SLIGO racecourse featured in news stories around the world in 2015 when it hosted a visit to the track by the Prince of Wales and his wife, the Duchess of Cornwall. The royal couple made a point of going racing during their historic visit to Ireland, and the visit had an unusual but very happy fallout.

The couple presented the prize for the mares’ maiden hurdle named in their honour and won by Mollyanna, owned by Bernard Cloney and trained by Colin Bowe. Following their return to Britain the winner was purchased to race in the colours of the Duchess and Mollyanna is now trained for her by Jamie Snowden.

While the visit by the couple attracted huge security, it was clear they were relaxed and enjoying their day at the races. The racecourse chairman Kieran O’Connor and manager Kathryn Foley played host to the royals and their party and presented them with gifts to commemorate the visit. They were a history of Sligo races by Rory O’Beirne and a plate depicting Benbulben created by local potter Rosemary McGowan.

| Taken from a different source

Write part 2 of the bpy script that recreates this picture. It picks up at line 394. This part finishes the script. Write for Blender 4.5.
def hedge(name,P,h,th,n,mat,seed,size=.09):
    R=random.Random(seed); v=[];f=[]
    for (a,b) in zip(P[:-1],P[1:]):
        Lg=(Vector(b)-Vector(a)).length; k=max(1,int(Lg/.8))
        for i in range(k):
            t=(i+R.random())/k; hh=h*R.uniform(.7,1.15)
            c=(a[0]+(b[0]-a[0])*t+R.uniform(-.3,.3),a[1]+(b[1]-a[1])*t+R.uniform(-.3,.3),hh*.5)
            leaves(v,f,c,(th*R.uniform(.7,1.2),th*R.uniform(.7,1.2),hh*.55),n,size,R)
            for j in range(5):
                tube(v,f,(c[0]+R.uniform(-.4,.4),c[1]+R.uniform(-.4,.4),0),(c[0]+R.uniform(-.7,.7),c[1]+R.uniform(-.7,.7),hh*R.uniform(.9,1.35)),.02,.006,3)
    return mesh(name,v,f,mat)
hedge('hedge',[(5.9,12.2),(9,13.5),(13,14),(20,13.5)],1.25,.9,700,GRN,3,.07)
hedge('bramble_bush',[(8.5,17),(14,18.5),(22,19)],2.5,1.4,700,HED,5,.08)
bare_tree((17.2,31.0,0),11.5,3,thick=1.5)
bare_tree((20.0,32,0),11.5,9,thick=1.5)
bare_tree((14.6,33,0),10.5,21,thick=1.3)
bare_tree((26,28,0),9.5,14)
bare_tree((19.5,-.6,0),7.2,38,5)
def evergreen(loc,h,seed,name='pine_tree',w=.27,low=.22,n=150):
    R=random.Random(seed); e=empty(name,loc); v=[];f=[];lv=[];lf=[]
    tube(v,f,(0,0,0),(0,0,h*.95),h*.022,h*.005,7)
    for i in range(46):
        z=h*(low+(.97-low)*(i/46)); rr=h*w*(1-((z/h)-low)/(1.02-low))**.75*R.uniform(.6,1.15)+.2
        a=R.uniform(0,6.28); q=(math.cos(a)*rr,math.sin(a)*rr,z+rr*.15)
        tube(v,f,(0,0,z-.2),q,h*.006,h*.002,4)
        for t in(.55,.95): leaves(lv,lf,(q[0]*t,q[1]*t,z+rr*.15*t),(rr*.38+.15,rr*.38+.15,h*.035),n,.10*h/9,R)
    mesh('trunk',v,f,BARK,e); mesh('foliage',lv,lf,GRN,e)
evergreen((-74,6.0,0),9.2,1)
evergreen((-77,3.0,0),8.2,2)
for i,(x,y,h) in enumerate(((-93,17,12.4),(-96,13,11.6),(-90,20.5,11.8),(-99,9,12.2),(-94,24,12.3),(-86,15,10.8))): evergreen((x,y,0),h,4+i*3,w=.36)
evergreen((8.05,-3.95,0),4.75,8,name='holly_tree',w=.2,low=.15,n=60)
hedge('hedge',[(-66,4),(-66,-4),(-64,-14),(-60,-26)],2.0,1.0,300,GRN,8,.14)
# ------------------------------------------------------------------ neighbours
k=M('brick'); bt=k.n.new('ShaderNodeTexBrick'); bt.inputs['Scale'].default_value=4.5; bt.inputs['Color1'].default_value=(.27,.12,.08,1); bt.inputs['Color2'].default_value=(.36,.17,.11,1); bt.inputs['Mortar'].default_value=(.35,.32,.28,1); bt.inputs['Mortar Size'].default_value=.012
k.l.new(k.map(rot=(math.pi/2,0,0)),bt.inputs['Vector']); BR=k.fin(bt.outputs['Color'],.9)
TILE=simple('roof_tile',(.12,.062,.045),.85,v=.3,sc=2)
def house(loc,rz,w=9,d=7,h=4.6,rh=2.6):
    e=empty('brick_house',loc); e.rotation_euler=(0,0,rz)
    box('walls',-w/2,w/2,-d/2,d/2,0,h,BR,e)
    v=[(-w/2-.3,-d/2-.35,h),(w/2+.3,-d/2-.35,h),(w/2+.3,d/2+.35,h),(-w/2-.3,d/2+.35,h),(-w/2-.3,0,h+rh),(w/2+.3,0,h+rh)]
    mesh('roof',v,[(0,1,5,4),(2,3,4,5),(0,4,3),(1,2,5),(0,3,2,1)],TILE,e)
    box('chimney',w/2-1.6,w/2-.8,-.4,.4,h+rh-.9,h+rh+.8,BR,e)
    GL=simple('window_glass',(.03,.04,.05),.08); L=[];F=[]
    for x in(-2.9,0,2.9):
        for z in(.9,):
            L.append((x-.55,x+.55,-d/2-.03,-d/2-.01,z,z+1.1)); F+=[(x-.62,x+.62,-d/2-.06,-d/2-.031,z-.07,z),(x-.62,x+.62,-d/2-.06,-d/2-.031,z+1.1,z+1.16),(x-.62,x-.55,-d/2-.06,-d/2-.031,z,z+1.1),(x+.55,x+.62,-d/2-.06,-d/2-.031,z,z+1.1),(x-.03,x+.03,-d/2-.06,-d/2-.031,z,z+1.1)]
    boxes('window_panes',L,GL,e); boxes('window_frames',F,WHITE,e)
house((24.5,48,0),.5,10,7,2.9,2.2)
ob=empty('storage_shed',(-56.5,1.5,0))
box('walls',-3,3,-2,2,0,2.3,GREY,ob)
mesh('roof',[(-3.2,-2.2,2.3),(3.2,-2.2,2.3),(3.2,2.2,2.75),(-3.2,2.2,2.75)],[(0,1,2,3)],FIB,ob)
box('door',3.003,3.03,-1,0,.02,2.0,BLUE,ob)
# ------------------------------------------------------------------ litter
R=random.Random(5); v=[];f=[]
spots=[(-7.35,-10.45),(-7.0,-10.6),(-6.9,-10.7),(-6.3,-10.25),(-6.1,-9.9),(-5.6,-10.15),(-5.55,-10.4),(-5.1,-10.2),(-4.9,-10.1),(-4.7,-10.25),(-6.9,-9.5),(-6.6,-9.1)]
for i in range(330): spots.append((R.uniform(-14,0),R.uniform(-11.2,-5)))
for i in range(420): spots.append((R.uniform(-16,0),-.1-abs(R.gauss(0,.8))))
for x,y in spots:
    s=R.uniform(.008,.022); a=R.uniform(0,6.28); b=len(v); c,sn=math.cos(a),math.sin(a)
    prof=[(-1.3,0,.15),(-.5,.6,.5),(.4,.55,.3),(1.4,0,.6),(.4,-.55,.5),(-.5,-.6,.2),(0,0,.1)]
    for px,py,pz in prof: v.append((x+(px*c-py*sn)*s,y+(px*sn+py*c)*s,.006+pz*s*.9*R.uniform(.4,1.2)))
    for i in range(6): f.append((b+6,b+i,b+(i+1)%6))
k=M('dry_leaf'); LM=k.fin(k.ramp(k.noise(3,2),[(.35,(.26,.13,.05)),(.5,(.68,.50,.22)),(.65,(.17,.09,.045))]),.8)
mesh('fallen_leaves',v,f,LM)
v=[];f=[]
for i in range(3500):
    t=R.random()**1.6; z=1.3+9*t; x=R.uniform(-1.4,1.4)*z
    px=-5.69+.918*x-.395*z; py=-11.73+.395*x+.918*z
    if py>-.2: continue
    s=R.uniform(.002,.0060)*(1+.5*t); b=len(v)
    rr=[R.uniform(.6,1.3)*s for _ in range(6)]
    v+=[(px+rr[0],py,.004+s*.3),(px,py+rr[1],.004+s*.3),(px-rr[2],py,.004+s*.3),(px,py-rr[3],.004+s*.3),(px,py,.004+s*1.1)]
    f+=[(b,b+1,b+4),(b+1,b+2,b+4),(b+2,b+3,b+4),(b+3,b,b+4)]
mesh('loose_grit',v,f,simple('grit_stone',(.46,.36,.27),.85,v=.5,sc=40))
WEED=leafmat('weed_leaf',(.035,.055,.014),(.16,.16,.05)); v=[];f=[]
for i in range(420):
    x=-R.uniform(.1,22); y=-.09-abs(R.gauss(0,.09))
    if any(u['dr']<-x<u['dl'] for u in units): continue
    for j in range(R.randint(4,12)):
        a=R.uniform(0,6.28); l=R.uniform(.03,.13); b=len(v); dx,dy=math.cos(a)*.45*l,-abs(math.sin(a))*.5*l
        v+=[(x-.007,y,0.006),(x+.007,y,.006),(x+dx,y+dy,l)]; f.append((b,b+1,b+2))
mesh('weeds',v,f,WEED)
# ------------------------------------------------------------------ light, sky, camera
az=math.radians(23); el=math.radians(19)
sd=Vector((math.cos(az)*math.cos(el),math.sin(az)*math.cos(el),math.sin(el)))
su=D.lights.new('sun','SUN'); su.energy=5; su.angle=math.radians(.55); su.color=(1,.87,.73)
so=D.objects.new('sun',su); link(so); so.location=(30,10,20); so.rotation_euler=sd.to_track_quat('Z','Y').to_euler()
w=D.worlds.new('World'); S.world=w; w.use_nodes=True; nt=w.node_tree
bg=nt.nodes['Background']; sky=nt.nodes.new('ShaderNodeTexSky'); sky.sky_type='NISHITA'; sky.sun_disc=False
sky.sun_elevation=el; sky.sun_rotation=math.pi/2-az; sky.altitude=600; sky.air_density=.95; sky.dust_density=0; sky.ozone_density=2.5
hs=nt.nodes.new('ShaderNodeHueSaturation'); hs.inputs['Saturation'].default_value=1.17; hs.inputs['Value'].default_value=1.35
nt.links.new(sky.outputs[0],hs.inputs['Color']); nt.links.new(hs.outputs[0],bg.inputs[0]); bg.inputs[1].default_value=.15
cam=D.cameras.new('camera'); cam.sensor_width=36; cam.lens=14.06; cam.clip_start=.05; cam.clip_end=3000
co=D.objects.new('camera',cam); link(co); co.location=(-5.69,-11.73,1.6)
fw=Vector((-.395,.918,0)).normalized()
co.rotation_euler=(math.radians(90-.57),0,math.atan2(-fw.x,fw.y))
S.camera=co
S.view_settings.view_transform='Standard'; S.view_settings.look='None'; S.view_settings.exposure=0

A half century of racing in Sligo was celebrated back in August 2005, but this is only a part of the story. This was 50 years of racing at Cleveragh, the current site of the racecourse. Racing had been staged at different locations previously and there is a record of a meeting held at Bowmore, Rosses Point back in September 1781. Horseracing continued at this venue for some 60 years or more, and the 1781 meeting was a four-day festival!

A gap in the mid-1880s saw no racing in the locality, but it was revived in 1873 thanks to John Wynne at Hazelwood, but after little more than a decade the meeting returned again to Rosses Point for a further period of a dozen years. The year 1898 saw the Hazelwood venue used again and it was home to Sligo races until 1942, with few exceptions. Until it found its now permanent home there are even records of the Sligo races being run in Mullingar!

More than 7,000 people attended the first meeting at Cleveragh on August 24th, 1955 when the course was officially opened by the Mayor of Sligo. Six races were held and it cost racegoers 10 shillings to enter the grandstand and enclosure, while a ‘popular’ enclosure operated on the inside of the racecourse and cost just two shillings.

Micheal O’Hehir wrote at the time: “After a lapse of some 13 years racing returns to Sligo today, when the new course at Cleveragh, not far from historic Knocknaree Hill and famed Benbulben, should be the meeting place of a big gathering of racegoers not only from County Sligo but from the adjoining counties. Holidaymakers from many nearby seaside resorts should help make this a most enjoyable reunion.

“Not far from Sligo, on the road to Bundoran, lies at Drumcliffe the resting place of the poet Yeats, and the renowned Yeats country is fittingly commemorated on the Lough Gill Maiden Plate and the Benbulben Handicap Hurdle. The course at Cleveragh, set in most picturesque surroundings is in excellent condition with a fine covering of grass and everything has been done to insure the success of the first fixture there”.

Sligo today is still popular with locals and visitors and the final meeting of the 2016 season will be held on Wednesday when Kathryn Foley is expecting a full house, as well as a host of third-level students from a number of educational institutions.